Le costituzioni si distinguono ancora in corte e lunghe, a seconda che si limitino a disciplinare le materie strettamente costituzionali (l'organizzazione dello stato, i rapporti tra governanti e governati), oppure anche materie diverse. Al primo tipo appartiene, per esempio, la costituzione federale degli Usa, composta da un preambolo, sette articoli e ventisette emendamenti; al secondo le costituzioni di alcuni paesi comunisti, come quella della Iugoslavia che conteneva ben 406 articoli, oltre a dieci paragrafi introduttivi dedicati ai principi fondamentali.

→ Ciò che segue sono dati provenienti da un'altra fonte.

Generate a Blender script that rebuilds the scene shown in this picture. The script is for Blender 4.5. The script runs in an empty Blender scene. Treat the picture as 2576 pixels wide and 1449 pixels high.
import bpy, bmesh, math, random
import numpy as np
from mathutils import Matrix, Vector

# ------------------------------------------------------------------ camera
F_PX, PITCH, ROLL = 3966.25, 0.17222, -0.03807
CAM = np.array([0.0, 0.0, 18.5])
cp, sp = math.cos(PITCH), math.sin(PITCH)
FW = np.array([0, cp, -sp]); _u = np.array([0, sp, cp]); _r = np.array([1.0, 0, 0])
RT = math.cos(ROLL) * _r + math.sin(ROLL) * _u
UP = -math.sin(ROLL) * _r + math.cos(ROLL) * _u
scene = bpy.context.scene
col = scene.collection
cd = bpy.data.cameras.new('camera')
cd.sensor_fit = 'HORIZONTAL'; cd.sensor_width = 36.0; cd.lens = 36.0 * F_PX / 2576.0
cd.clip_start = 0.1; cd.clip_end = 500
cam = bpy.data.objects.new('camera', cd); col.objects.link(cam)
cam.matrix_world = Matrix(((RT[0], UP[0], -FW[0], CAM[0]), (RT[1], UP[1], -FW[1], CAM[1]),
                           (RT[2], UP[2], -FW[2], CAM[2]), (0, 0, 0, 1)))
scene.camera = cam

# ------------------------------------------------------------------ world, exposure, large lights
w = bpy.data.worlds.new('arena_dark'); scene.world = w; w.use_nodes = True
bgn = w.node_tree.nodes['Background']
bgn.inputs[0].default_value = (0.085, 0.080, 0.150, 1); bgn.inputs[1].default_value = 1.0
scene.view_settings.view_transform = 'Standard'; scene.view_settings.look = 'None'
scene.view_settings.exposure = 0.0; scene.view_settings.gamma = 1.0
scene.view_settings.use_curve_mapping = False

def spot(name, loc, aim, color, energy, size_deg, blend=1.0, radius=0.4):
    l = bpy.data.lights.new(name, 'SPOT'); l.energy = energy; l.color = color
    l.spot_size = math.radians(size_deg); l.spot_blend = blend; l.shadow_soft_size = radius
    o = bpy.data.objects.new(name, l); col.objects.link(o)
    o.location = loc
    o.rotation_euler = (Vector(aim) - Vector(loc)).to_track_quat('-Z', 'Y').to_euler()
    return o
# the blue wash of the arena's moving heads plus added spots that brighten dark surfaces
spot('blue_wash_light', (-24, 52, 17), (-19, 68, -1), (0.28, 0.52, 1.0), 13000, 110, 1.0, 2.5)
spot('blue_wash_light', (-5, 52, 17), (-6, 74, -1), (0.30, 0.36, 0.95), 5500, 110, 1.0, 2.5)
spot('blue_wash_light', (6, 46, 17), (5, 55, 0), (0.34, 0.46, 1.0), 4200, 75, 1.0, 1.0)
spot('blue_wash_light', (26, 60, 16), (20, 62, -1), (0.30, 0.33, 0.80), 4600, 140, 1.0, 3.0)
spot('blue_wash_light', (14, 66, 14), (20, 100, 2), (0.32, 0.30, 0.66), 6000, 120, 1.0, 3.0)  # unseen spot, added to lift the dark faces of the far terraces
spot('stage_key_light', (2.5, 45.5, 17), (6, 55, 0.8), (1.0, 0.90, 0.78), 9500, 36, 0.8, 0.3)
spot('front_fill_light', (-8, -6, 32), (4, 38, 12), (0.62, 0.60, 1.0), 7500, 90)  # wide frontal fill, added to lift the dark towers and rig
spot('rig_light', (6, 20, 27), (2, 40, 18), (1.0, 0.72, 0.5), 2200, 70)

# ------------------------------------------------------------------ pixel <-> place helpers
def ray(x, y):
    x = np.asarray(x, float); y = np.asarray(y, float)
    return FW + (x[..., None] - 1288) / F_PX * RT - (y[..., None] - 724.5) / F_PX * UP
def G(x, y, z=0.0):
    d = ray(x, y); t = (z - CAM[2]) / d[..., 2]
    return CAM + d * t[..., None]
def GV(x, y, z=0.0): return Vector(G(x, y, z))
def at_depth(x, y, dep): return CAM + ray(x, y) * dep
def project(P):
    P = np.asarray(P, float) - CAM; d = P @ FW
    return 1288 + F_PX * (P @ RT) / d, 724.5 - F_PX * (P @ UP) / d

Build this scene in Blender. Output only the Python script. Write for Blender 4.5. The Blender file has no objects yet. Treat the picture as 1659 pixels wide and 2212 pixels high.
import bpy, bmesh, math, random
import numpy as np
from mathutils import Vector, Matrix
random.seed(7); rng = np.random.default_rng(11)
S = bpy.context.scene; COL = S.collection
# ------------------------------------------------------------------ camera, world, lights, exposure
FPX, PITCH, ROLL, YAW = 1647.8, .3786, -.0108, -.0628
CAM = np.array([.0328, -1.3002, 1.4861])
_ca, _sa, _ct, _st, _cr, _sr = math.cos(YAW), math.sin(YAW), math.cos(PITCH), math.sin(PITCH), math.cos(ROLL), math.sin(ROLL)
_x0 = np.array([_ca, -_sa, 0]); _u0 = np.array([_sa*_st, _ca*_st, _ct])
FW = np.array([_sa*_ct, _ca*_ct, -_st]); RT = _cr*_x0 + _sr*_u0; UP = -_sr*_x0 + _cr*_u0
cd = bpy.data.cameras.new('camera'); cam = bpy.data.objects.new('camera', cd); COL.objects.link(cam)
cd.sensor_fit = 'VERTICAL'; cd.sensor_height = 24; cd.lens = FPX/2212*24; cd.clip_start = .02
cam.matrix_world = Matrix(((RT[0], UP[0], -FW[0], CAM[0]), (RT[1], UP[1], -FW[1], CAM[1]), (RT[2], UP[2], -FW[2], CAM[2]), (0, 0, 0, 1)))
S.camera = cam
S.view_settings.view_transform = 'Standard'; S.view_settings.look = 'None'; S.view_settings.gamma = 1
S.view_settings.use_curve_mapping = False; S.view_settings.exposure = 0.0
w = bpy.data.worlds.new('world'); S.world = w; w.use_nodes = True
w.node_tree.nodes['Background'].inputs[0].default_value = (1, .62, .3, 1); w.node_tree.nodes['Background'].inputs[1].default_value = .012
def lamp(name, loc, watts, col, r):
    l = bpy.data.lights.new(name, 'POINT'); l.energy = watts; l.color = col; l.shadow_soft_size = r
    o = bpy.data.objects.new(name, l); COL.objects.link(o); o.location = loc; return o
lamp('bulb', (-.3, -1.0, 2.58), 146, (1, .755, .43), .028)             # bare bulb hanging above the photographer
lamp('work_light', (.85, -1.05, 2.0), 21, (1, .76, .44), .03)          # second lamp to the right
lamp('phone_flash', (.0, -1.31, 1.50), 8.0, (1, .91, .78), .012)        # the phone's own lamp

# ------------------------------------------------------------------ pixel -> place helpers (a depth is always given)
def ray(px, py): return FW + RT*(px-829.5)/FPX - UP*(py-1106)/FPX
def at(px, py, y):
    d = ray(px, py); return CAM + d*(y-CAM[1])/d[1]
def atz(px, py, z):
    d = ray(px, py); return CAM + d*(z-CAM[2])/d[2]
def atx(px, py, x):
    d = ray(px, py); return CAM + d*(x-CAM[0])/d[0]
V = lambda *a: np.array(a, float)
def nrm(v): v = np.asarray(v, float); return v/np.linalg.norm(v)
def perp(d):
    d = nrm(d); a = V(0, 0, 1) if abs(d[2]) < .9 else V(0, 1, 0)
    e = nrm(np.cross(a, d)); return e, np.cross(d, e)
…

Un'ultima distinzione si può infine avere tra costituzioni convenzionali e ordinative: le prime sono redatte e approvate da forze politiche che, pur essendo separate tra loro da profonde divisioni ideologiche, giungono, mediante reciproche concessioni, a dare un assetto costituzionale unitario allo stato; le seconde promanano invece da un'unica forza politica che detiene il potere o perché è storicamente sola in quel determinato periodo, o perché tale è rimasta dopo aver sopraffatto tutte le altre. La costituzione italiana è di tipo convenzionale: fu il risultato, infatti, di una lunga opera di mediazione condotta da esponenti di forze politiche di matrice cattolica, marxista e liberaldemocratica, tutte rappresentate all'Assemblea costituente.